Archive for February 28th, 2008


Music with a cause

February 28, 2008


Music in politics reflects what happens when music is used with brands which consumers believe in.

One of my favourite examples is New Labour’s 1997 campaign song ‘Things Can Only Get Better’ by D:Ream. Although many would ridicule the choice of song today, you have to remember it was perfect in 1997.
The message was clear: the Conservatives had messed up the country so badly that it would be lunacy to elect them again; a change for a brighter future is sorely desired, and who better to provide this than Mr Blair & company. However that message does not resonate today.
Campaign songs are a short term strategy, they are there to make an impact and get the message to the public as quickly as possible. Not only do they need to embody the identity and values of the brand, but they also need to be simple, clear, familiar, and powerful. Due to all these reasons, licensed music has a significant advantage of original music.

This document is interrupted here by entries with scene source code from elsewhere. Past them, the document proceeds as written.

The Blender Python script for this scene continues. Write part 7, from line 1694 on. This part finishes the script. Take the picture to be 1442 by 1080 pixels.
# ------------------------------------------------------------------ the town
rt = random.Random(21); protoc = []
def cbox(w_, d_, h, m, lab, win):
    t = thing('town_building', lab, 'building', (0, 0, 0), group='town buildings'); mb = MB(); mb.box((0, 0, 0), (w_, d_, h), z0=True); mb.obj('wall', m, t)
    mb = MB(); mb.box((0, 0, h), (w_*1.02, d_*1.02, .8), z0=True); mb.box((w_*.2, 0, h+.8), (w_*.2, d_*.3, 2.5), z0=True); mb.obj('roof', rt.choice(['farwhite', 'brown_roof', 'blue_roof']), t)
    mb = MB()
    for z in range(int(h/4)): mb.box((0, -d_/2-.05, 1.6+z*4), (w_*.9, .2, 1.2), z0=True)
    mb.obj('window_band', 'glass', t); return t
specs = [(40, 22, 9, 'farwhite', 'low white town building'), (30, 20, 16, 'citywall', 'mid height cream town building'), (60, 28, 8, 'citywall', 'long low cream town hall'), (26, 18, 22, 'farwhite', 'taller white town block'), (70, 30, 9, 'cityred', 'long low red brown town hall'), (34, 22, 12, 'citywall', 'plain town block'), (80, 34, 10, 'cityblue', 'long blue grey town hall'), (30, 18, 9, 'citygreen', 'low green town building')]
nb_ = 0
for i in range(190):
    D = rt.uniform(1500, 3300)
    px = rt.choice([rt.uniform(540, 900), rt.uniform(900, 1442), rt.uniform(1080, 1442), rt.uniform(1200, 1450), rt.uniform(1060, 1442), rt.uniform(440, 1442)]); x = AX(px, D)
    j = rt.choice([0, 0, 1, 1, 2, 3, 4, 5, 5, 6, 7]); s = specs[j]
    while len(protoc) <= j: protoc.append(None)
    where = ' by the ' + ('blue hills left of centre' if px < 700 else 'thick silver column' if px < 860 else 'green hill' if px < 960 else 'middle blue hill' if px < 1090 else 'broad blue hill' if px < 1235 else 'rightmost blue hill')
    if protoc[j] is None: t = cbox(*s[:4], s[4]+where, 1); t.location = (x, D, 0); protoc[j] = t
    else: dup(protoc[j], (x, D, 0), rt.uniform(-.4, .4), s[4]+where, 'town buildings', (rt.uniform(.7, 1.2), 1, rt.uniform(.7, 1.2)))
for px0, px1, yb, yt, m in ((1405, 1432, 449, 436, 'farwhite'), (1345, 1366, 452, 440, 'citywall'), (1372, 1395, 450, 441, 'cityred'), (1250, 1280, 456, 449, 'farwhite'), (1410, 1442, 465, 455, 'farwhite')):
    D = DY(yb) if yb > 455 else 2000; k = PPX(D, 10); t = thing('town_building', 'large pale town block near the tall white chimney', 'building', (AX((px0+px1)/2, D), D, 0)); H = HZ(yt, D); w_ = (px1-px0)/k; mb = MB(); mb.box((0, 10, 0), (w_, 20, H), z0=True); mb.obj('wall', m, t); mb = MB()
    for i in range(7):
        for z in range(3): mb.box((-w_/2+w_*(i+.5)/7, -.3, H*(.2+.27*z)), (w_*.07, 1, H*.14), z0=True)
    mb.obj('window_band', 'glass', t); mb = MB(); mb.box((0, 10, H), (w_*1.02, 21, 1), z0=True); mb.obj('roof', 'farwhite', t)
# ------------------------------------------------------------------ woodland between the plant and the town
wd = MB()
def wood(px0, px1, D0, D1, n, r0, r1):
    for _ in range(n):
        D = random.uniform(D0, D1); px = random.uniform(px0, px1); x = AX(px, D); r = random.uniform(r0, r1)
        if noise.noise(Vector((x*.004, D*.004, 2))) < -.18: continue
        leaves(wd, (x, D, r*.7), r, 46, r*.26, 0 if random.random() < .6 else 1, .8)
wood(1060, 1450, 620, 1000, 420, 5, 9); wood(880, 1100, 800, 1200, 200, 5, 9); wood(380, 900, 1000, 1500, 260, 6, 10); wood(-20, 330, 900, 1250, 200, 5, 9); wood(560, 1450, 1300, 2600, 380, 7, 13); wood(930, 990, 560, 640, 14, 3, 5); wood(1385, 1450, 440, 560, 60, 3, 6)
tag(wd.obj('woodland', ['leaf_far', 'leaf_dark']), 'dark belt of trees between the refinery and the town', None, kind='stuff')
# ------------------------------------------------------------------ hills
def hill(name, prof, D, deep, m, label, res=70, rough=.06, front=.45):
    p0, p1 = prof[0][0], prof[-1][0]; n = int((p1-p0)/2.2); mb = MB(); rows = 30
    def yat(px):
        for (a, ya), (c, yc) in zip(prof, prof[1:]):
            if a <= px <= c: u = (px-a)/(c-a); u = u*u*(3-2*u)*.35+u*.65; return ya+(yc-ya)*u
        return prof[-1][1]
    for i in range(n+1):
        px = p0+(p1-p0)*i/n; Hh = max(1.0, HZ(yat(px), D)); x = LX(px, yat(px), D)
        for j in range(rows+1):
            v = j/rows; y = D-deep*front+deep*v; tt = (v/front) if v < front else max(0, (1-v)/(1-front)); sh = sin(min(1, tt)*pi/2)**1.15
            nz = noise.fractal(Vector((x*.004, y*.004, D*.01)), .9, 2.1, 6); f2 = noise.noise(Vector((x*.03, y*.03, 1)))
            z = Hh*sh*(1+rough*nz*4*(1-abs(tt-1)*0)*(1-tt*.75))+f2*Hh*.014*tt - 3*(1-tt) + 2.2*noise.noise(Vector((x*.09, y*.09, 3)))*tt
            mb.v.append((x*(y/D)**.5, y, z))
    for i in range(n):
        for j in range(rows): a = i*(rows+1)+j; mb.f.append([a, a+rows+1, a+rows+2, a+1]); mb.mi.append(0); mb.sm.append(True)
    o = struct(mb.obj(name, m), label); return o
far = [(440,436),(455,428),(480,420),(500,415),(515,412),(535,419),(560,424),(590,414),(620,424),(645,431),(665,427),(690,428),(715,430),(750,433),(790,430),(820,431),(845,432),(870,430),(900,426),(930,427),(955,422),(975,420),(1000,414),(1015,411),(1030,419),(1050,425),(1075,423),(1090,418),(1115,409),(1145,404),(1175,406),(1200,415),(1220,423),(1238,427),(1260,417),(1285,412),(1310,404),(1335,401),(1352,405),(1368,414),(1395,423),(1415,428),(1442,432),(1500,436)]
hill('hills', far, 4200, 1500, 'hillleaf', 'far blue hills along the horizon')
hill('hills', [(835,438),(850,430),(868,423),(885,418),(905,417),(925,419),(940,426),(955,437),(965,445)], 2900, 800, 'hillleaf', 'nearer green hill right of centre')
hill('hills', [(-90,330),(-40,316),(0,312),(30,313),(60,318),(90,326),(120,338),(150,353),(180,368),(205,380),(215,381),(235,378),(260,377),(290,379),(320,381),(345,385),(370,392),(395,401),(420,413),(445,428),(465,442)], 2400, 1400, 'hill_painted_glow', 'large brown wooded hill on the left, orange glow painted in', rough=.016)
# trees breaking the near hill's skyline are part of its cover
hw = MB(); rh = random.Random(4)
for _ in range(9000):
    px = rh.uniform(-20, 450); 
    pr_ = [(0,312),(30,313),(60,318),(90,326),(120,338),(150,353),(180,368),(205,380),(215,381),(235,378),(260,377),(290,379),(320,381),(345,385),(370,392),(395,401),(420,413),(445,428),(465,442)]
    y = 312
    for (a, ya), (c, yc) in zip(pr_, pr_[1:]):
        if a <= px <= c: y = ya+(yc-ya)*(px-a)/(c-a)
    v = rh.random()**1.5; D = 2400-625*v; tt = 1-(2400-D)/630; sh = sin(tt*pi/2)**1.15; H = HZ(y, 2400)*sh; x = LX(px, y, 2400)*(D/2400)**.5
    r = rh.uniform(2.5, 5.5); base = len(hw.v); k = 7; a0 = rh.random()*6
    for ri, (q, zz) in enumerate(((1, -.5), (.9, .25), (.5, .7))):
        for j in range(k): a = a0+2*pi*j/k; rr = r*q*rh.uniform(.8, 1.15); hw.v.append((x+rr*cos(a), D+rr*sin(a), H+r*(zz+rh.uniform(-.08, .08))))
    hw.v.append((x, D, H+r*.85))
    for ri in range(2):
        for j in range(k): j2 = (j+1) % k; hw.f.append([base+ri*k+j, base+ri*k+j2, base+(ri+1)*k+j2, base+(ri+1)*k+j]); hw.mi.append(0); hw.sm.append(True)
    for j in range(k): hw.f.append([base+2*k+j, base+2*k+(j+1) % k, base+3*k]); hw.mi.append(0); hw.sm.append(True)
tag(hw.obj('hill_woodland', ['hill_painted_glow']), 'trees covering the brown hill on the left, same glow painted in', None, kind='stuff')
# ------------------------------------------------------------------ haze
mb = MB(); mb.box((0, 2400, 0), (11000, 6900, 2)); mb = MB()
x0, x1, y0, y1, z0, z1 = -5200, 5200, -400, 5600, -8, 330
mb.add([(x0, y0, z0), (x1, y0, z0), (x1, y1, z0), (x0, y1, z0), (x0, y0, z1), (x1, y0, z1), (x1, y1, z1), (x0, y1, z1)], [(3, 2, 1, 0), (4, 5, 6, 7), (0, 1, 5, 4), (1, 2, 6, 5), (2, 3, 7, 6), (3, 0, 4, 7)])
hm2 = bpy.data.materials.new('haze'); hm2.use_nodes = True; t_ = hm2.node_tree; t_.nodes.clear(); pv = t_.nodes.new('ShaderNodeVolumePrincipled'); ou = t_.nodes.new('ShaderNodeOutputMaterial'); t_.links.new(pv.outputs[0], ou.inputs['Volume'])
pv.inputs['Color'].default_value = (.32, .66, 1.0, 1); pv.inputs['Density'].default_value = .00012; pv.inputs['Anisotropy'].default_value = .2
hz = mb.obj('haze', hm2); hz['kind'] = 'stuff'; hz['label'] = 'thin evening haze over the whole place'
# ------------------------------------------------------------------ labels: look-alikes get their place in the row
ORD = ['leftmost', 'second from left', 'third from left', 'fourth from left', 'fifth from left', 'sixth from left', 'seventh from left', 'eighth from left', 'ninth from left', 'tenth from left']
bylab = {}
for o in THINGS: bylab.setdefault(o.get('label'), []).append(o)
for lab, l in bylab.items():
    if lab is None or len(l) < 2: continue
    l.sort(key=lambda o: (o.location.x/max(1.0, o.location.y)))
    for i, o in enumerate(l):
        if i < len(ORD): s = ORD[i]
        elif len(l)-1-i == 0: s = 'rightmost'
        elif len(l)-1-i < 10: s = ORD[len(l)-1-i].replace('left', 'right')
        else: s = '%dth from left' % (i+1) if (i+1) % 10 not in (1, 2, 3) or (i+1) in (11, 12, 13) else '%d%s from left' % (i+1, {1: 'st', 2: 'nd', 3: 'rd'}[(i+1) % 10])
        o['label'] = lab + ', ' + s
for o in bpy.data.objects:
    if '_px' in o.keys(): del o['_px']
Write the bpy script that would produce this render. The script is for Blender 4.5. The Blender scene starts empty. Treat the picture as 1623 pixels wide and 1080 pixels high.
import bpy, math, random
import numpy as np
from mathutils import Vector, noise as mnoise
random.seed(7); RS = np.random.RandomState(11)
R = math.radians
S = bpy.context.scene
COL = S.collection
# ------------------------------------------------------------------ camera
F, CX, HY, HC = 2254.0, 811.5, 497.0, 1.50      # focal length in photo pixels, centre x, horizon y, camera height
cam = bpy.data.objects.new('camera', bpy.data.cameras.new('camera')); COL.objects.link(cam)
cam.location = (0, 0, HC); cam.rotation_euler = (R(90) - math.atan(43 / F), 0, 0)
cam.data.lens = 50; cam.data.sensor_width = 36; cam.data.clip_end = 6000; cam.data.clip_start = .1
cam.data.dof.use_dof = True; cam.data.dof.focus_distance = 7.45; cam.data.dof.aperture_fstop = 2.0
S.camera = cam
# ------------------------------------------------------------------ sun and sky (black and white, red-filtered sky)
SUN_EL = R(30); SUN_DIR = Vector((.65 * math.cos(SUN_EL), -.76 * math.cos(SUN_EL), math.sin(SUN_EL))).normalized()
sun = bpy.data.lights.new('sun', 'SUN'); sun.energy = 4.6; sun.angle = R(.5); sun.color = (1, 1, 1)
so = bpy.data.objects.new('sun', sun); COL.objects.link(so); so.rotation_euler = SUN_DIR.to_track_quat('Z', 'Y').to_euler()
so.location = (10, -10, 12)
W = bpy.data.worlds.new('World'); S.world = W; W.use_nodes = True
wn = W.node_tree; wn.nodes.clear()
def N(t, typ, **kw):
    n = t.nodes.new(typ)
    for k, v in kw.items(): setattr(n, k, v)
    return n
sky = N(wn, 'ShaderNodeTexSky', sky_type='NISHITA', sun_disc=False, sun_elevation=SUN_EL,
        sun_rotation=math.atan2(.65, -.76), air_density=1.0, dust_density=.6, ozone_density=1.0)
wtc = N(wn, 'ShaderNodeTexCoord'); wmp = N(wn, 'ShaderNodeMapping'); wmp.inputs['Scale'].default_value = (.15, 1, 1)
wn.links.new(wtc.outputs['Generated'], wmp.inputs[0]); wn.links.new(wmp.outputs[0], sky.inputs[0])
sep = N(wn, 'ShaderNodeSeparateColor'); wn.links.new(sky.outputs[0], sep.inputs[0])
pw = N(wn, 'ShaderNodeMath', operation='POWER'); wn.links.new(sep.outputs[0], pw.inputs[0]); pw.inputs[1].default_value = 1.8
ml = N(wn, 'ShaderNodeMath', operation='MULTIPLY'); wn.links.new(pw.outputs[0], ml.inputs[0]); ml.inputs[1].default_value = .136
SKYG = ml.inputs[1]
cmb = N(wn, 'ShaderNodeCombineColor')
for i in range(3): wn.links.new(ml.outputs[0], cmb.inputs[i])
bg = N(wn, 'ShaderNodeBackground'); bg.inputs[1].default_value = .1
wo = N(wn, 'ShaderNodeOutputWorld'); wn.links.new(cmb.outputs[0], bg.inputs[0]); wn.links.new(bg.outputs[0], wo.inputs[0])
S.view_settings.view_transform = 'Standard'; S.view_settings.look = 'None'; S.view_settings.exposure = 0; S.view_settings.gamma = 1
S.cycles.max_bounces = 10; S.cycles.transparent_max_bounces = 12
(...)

Getting the song right is also another interesting topic and the current US presidential elections reflect this.
Hillary Clinton has been using the power of the people and new media to choose hers… (Celine Dion’s ‘You And I’ won the vote)

Barack Obama used Stevie Wonder’s ‘Signed Sealed Delivered, I’m Yours’. 
However after losing the primary elections to Hillary, a more humble choice was selected –  Bill Whithers’ ‘Lovely Day’.
…and funnily enough, the Republican candidates Mike Huckabee (Boston’s ‘More Than A Feeling) and John McCain (John Mellencamp’s ‘Our Country’) were asked by the musicians of their respective songs to stop using them as their campaign songs.

The right song can not only reflect the brand here, but also create a reinforced sense of solidarity by having an anthem for the ideological battle. 
The use of music in politics is not subtle and perhaps it doesn’t need to be. Campaign songs are used for 6 months and then they’re gone. Not only is this a short term strategy, but the combination between music and brand is a short term association.
However I wonder if the current model of music in politics is one which should stay as it is (due to its purposes), or whether it could be improved…

Note: I came across this Presidential Campaign Songs: 1789 – 1996. I find it bizzare that you can actually buy this… although I am very intrigued by it, it seems original music was used in the early years, but has now shifted to licensed music. Obviously there is a story to tell here, and it suggests that the model of music in politics has evolved (for the better?).